The utter uproar comforted me.
The original Avengers Endgame poster, though our beloved General Okoye was pictured, the dynamic Danai Gurira was not credited. I was comforted by the reaction that Twitter and all of social media had in regards to this. With that outrage and pushback, the poster was corrected. Marvel Studios clearly thought this was an oversight.
Aight. I’ll allow it.
A Black woman was erased, in front or our faces, and the world damn noticed.
I wish the world would keep this same energy when it comes to the presence of Black women. I wish that we were noticed, and when we vanish–even before the eyes of millions, that we are missed.
It has become so easy to miss Black girls. It becomes too commonplace to notice (or not notice) our broken bodies. Too often seen as victims. As the steady suffering. As the mules of the entire world.

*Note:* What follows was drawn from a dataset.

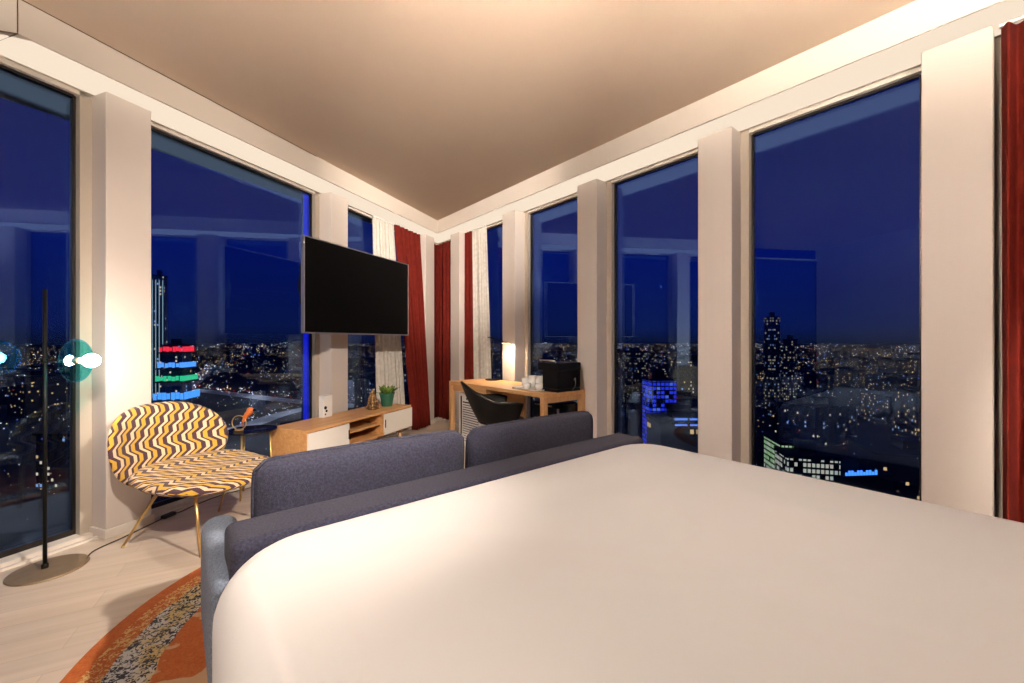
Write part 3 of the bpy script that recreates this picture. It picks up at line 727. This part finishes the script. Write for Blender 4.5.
# desk lamp
dl = empty('desk_lamp', od(3.93, 2.93), rzR, 'slim black desk lamp glowing in front of a pillar', 'lamp')
bm = nb(); lathe(bm, [(0, 0), (.085, 0), (.088, .006), (.085, .012), (0, .012)], n=40); link('base', bm, 'black', dl, smooth=True).modifiers.new('e', 'EDGE_SPLIT')
bm = nb(); tube(bm, [(0, 0, .012), (0, 0, .50)], .006, 10); link('pole', bm, 'black', dl, smooth=True)
bm = nb(); tube(bm, [(-.10, 0, .515), (0, 0, .495), (.20, -.0, .462)], .006, 10); ball(bm, (0, 0, .495), .013); link('arm', bm, 'black', dl, smooth=True)
bm = nb(); box(bm, .19, .32, -.022, .022, .442, .456); hd = link('lamp_head', bm, 'black', dl, bevel=.004)
bm = nb(); box(bm, .20, .315, -.018, .018, .4385, .4415); link('light_strip', bm, 'lampwarm', hd)
al = bpy.data.lights.new('desk_light', 'AREA'); al.shape = 'RECTANGLE'; al.size = .11; al.size_y = .035; al.energy = 5; al.color = (1, .80, .56)
ao = bpy.data.objects.new('desk_light', al); C.objects.link(ao); ao.parent = hd; ao.location = (.257, 0, .437)
# tray, cups
ty = empty('serving_tray', od(2.93, 2.66), rzR, 'white serving tray at the right end of the desk holding cups', 'tray')
bm = nb(); rl = []
for r, i, z in ((.02, .012, 0), (.02, 0, .008), (.02, 0, .016), (.018, .004, .016), (.014, .012, .006)): rl.append((rrect(-.19+i, .19-i, -.11+i, .11-i, r+.01, 5), z))
rings = []
for pts, z in rl: rings.append([bm.verts.new((x, y, z)) for x, y in pts])
for A, B in zip(rings, rings[1:]):
    for k in range(len(A)): bm.faces.new((A[k], A[(k+1) % len(A)], B[(k+1) % len(A)], B[k]))
bm.faces.new(rings[0][::-1]); bm.faces.new(rings[-1]); link('tray_body', bm, 'porcelain', ty, smooth=False)
rb = Matrix.Rotation(rzR, 4, 'Z')
def cup(x, y, h, r, label, handle=True, name='cup', z=.7463):
    c = empty(name, od(2.93, 2.66, z) + rb @ Vector((x, y, 0)), rzR+1.9, label, name.replace('_', ' '), 'cups on the tray')
    bm = nb(); lathe(bm, [(0, 0), (r*.65, 0), (r*.95, h*.35), (r, h), (r-.003, h), (r*.9, h*.4), (0, .006)], n=28); link('bowl', bm, 'porcelain', c, smooth=True)
    if handle: bm = nb(); tube(bm, [(r*.9+.016*math.sin(PI*t/8), 0, h*.3+h*.5*t/8) for t in range(9)], .003, 8); link('handle', bm, 'porcelain', c, smooth=True)
cup(-.13, .03, .09, .04, 'leftmost tall white cup on the tray')
cup(-.04, .04, .12, .042, 'white canister-like mug in the middle of the tray')
cup(.05, .045, .12, .042, 'tall white mug on the tray nearest the coffee machine')
cup(.13, -.03, .06, .04, 'low white cup at the right end of the tray')
cup(-.02, -.05, .055, .038, 'low white cup at the front middle of the tray')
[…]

This past week, I was in a debate with a dingy Becky that thought the new Iggy Azalea (I cannot stand Clifford Harris (T.I.) for making this damn dame relevant!) video was the best thing ever. I watched it when the sound off because adding sound to that travesty would have caused me to cry. Not only is this dame in a funeral setting, she seems to be rejoicing because a Black woman has died (!!!) and is doing a Second Line!
The whole damn video is an appropriation. The whole damn thing.
It is bad enough that our shine as Black women is stolen, swapped and swagger-jacked on a daily/minute-by-minute basis! The killer part to all this–no one seems to notice this isht but Black women! The capitalist-consuming world wants everything Black, except from Black people.
The natural endowments I have as both Black and woman can be seen as obscene until on someone else (vanishing). My skin tone is what some White girls aspire as a tanning option (erasure). My style and fashion sense can be used as a window display or on a blog and not even given proper credit (paying attention yet?).
It’s not just Danai. It won’t just be Danai.
We know that imitation is the sincerest form of flattery, but sometimes? The best thing you can do is give honor, credit and merit where it is due.
And I mean this with all my St. Louis, Missouri accent–“You see me, mane. Don’t act like you don’t.”